WHAT YOU WILL DO >>
Count how many lines contain "scene" and reply with that number only.

DATA LINES >>

____________________

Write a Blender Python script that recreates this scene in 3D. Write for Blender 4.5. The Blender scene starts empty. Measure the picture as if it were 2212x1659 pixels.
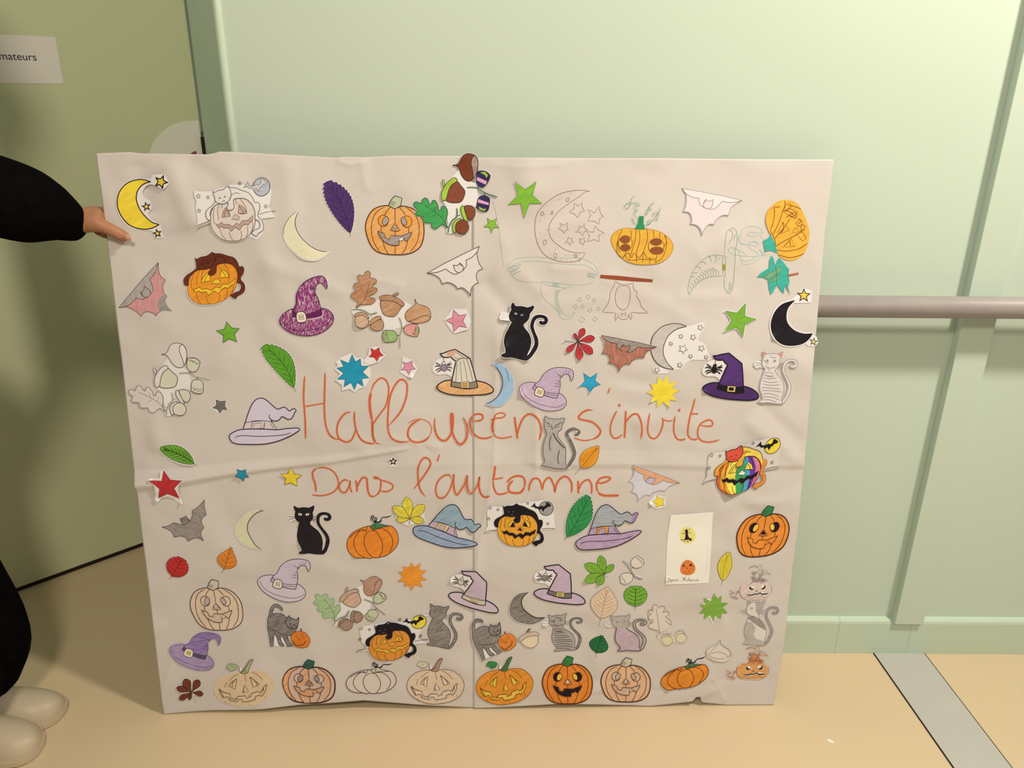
import bpy, bmesh, math, random
import numpy as np
from mathutils import Vector, Matrix
from mathutils.geometry import tessellate_polygon
random.seed(7)
SC = bpy.context.scene
COL = SC.collection
# ---------------------------------------------------------------- camera
FPX = 1660.0
TH = math.radians(20.75); RO = math.radians(0.54); CAMH = 1.30
_f = np.array([0, math.cos(TH), -math.sin(TH)])
_r0 = np.array([1.0, 0, 0]); _u0 = np.array([0, math.sin(TH), math.cos(TH)])
_U = math.cos(RO)*_u0 - math.sin(RO)*_r0
_R = math.cos(RO)*_r0 + math.sin(RO)*_u0
CAM = np.array([0, 0, CAMH])
cd = bpy.data.cameras.new('camera'); cam = bpy.data.objects.new('camera', cd); COL.objects.link(cam)
cd.sensor_fit = 'HORIZONTAL'; cd.sensor_width = 36.0; cd.lens = FPX/2212*36.0
cd.clip_start = 0.02; cd.clip_end = 60
m4 = Matrix.Identity(4)
for i in range(3):
    m4[i][0] = _R[i]; m4[i][1] = _U[i]; m4[i][2] = -_f[i]; m4[i][3] = CAM[i]
cam.matrix_world = m4
SC.camera = cam
# ---------------------------------------------------------------- world, lamps, exposure
SC.view_settings.view_transform = 'Standard'; SC.view_settings.look = 'None'
SC.view_settings.gamma = 1.0; SC.view_settings.use_curve_mapping = False
SC.view_settings.exposure = 0.09
W = bpy.data.worlds.new('world'); SC.world = W; W.use_nodes = True
W.node_tree.nodes['Background'].inputs[0].default_value = (1.0, 0.86, 0.66, 1)
W.node_tree.nodes['Background'].inputs[1].default_value = 0.23
def lamp(name, loc, target, size, power, color):
    l = bpy.data.lights.new(name, 'AREA'); l.shape = 'DISK'; l.size = size; l.energy = power; l.color = color
    o = bpy.data.objects.new(name, l); COL.objects.link(o); o.location = loc
    d = Vector(target)-Vector(loc); o.rotation_euler = d.to_track_quat('-Z', 'Y').to_euler()
    return o
lamp('ceiling_lamp', (1.42, 0.62, 2.62), (0.7, 1.2, 0.2), 0.22, 47, (1.0, 0.87, 0.68))
lamp('ceiling_lamp', (-0.20, -0.75, 2.6), (-0.9, 1.7, 0.6), 0.40, 31, (1.0, 0.84, 0.62))
# ---------------------------------------------------------------- px <-> world helpers
def ray(x, y): return _f + _R*((x-1106)/FPX) - _U*((y-829.5)/FPX)
def fl(x, y, z=0.0):
    d = ray(x, y); return CAM + d*((z-CAM[2])/d[2])
def at_y(x, y, Y):
    d = ray(x, y); return CAM + d*((Y-CAM[1])/d[1])
def on_plane(x, y, p, n):
    d = ray(x, y); return CAM + d*(np.dot(np.array(p)-CAM, n)/np.dot(d, n))
# ---------------------------------------------------------------- materials
def lin(h):
    h = h.lstrip('#'); v = [int(h[i:i+2], 16)/255 for i in (0, 2, 4)]
    return [c/12.92 if c <= .04045 else ((c+.055)/1.055)**2.4 for c in v]
ILL = (0.965, 0.83, 0.635)          # colour of the warm lamps on a white thing
def alb(h): return tuple(min(.93, c/i) for c, i in zip(lin(h), ILL))
_M = {}
def nodes(name):
    m = bpy.data.materials.new(name); m.use_nodes = True
    nt = m.node_tree; b = nt.nodes['Principled BSDF']
    b.inputs['Roughness'].default_value = .75
    b.inputs['Specular IOR Level'].default_value = .25
    return m, nt, b
def mix(nt, fac, a, b):
    n = nt.nodes.new('ShaderNodeMix'); n.data_type = 'RGBA'
    for k, v in ((0, fac), (6, a), (7, b)):
        if hasattr(v, 'links') or hasattr(v, 'is_linked'): nt.links.new(v, n.inputs[k])
        else: n.inputs[k].default_value = v if k == 0 else tuple(v)[:3]+(1,)
    return n.outputs[2]
def noise(nt, scale, detail=2, vec=None, rough=.5):
    n = nt.nodes.new('ShaderNodeTexNoise'); n.inputs['Scale'].default_value = scale
    n.inputs['Detail'].default_value = detail; n.inputs['Roughness'].default_value = rough
    if vec is None:
        t = nt.nodes.new('ShaderNodeTexCoord'); vec = t.outputs['Object']
    nt.links.new(vec, n.inputs['Vector'])
    return n.outputs[0]
def ramp(nt, fac, a, b):
    n = nt.nodes.new('ShaderNodeMapRange'); n.inputs[1].default_value = a; n.inputs[2].default_value = b
    nt.links.new(fac, n.inputs[0]); return n.outputs[0]
def mapping(nt, rot, sc):
    t = nt.nodes.new('ShaderNodeTexCoord'); mr = nt.nodes.new('ShaderNodeMapping'); mp = nt.nodes.new('ShaderNodeMapping')
    mr.inputs['Rotation'].default_value = rot; mp.inputs['Scale'].default_value = sc
    nt.links.new(t.outputs['Object'], mr.inputs['Vector']); nt.links.new(mr.outputs[0], mp.inputs['Vector']); return mp.outputs[0]
def ink(spec):
    """'RRGGBB' flat ink, 'RRGGBBm' felt pen, 'RRGGBBp' coloured pencil hatching, 'RRGGBBl' faint pencil"""
    if spec in _M: return _M[spec]
    col = alb(spec[:6]); kind = spec[6:7]; ang = {'e': 1.25, 'a': .9, 'b': -.7, 'c': 1.5, 'd': .1}.get(spec[7:8], .5)
    m, nt, b = nodes('drawing_ink_'+spec)
    if kind == 'm':
        v = mapping(nt, (0, ang, 0), (40, 40, 160))
        f = ramp(nt, noise(nt, 1.0, 3, v), .3, .7)
        c = mix(nt, f, [x*.88 for x in col], [min(.95, x*1.08+.004) for x in col])
        nt.links.new(c, b.inputs['Base Color']); b.inputs['Roughness'].default_value = .5
    elif kind == 'p':
        v = mapping(nt, (0, ang, 0), (60, 60, 620))
        f = ramp(nt, noise(nt, 1.0, 4, v, .65), .38, .66)
        g = ramp(nt, noise(nt, 22, 2), .3, .7)
        c1 = mix(nt, g, col, [x*.86 for x in col])
        pap = [x*.72+y*.28 for x, y in zip(col, alb('E9DCCB'))]
        c = mix(nt, f, c1, pap)
        nt.links.new(c, b.inputs['Base Color'])
    elif kind == 'q':                                   # strong scribble: white paper shows between strokes
        v = mapping(nt, (0, ang, 0), (130, 130, 650))
        f = ramp(nt, noise(nt, 1.0, 3, v, .6), .50, .66)
        c = mix(nt, f, col, alb('DDD0C2'))
        nt.links.new(c, b.inputs['Base Color'])
    elif kind == 'c':                                   # crayon
        f = ramp(nt, noise(nt, 420, 3), .35, .62)
        c = mix(nt, f, col, [min(.95, x*1.25+.03) for x in col])
        nt.links.new(c, b.inputs['Base Color'])
    else:
        b.inputs['Base Color'].default_value = (*col, 1)
    _M[spec] = m; return m
def paint(name, hexa, var=.04, rough=.6, scale=3., spec=.25, bump=0, bscale=200):
    m, nt, b = nodes(name); c0 = alb(hexa)
    f = ramp(nt, noise(nt, scale, 3), .3, .7)
    c = mix(nt, f, [x*(1-var) for x in c0], [min(.95, x*(1+var)) for x in c0])
    nt.links.new(c, b.inputs['Base Color']); b.inputs['Roughness'].default_value = rough
    b.inputs['Specular IOR Level'].default_value = spec
    if bump:
        bp = nt.nodes.new('ShaderNodeBump'); bp.inputs['Strength'].default_value = bump; bp.inputs['Distance'].default_value = .002
        nt.links.new(noise(nt, bscale, 4), bp.inputs['Height']); nt.links.new(bp.outputs[0], b.inputs['Normal'])
    return m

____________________

OUTPUT FOR THIS EXERCISE >>
2